Mais voici qu’il nous faut passer de l’autre côté du mur, et découvrir un nouvel espace de jeu autour duquel librement nous répartir, une vaste scène surélevée faite de cartons aplatis pliés dépliés se recouvrant les uns les autres, et de cette matière, de cet utérus de cartons à recycler vont s’extraire lentement, l’un aidant l’autre, deux corps revêtus de collants intégraux, en latex et couleur chair, et dont à un moment il faudra bien se défaire, longuement, étirant à l’infini la matière, pour révéler la vraie peau, libérée comme en une mue d’insecte.

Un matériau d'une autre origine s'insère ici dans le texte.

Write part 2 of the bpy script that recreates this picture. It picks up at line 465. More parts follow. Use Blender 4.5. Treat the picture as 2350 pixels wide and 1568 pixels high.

Seraient-ils amis, amants ou frères ? L’homme-aluminium serait-il le démiurge de leur univers recréé ? Au spectateur de se construire son histoire ! Et les corps se cherchent, sculpturaux, disparaissent dans les profondeurs, reviennent et en mouvements décomposés, ralentis, parfois félins, dans la douceur ou dans la force, se prennent et se déprennent, se métamorphosent, composent des figures duelles, enfin s’appréhendent et se touchent, se mordent et se griffent – exorcisme des injonctions qui nous furent faites lors d’une récente pandémie, droit de cité rendu à notre sensualité. Les corps sont porteurs de poésie mais assument leur composante charnelle, parcourant à quatre pattes le plateau afin de trouver la nourriture de papier-pain azyme qui le parsème, et de s’en repaître. Cela, sous notre regard ouvert, qui voit les acteurs mais aussi les autres spectateurs face à lui, sous le regard de l’homme-robot d’aluminium, homme augmenté venu se percher sur le deuxième mur métallique délimitant la salle, sous les ombres et les lumières changeantes que dispense un plafond de plaques éclairantes. Dans un silence dense et vibrant, que viennent rompre les partitions musicales. En apothéose, la voix de Caetano Veloso nous console d’une romance en langue espagnole, où les coeurs s’éprennent, Tonada de Luna Llena.
S’il est beaucoup plus difficile de rendre compte de la performance Skinless que de la pièce Le Ciel de Nantes, la discussion chaleureuse qui s’ensuivit a su nous éclairer : le monde est en constantes métamorphoses, et notre identité n’est pas d’une seule peau, plutôt de milles couches à faire et à défaire. Le monde est fait de cycles, on jette on récupère on transforme… et le spectacle se veut comme un moment de réconciliation, avec ce que d’habitude on repousse aux frontières, aux extrémités de la ville, car il faut, dit Théo Mercier, s’interroger : « Comment habitons-nous nos ruines, qu’est-ce que l’on fait avec nos restes ?… Notre monde est vraiment abîmé à présent, mais l’on continue à y faire l’amour, la fête, des enfants, c’est cette lumière-là qui nous tient ». Mettre dans la lumière ce qui est dans l’ombre, rendre visible l’invisible, parler des coulisses du monde, telles sont les intentions déclarées de Théo Mercier.